Delacroix did not fight on the barricades of the July Revolution. He wrote to his brother that if he could not fight for his country he would at least paint for it. The painting that resulted is the closest thing nineteenth-century French art produced to a successful political poster, and the success is worth examining because it should not have worked. Allegorical figures personifying abstract concepts had been a dead convention for at least two generations by 1830. Goddess of Liberty in a Phrygian cap, leading the people, baring a breast for symbolic reasons no contemporary actually subscribed to, was the kind of figure earnest painters had been embarrassed by for decades. Delacroix used it anyway, and made it work, by anchoring her in a composition where every other figure is unmistakably real.
Look at the supporting cast. The young man with a top hat and rifle to her left, in a black coat and necktie, is dressed for a Paris office, not a barricade. He is bourgeois. He has shown up. The boy with two pistols (immortalised in 1862 as Hugo's Gavroche in Les Misérables) is a street urchin. The figure with a sabre and a rolled-up cap is a worker. The fallen soldier of the line at her feet has defected to the revolt and died for it. Each figure is a class, identifiable on sight by Parisians of 1831. Liberty above them is the abstraction the four men have in common. Without the four, she would be empty rhetoric. Without her, they would be a riot. The painting argues that the abstraction holds the riot together; the riot makes the abstraction credible.

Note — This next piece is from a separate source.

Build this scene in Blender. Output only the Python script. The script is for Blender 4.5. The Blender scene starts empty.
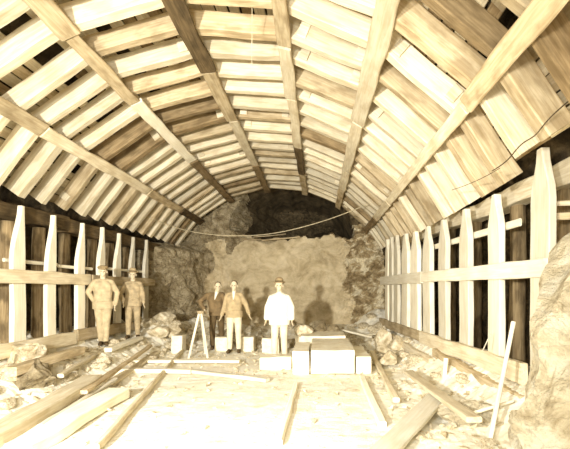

The new government of Louis-Philippe bought the painting in 1831 and then quietly removed it from public display. Its presence on a wall made the bourgeois monarchy nervous about what it had inherited. The painting returned to the Louvre permanently in 1874, after the Second Empire, the Commune, and the Third Republic had each in turn revisited the question of how revolution and order could coexist. It was restored in 2024. The image now hangs in a dedicated room of the Denon wing where, on any given day, it is the most photographed painting in the museum after the Mona Lisa.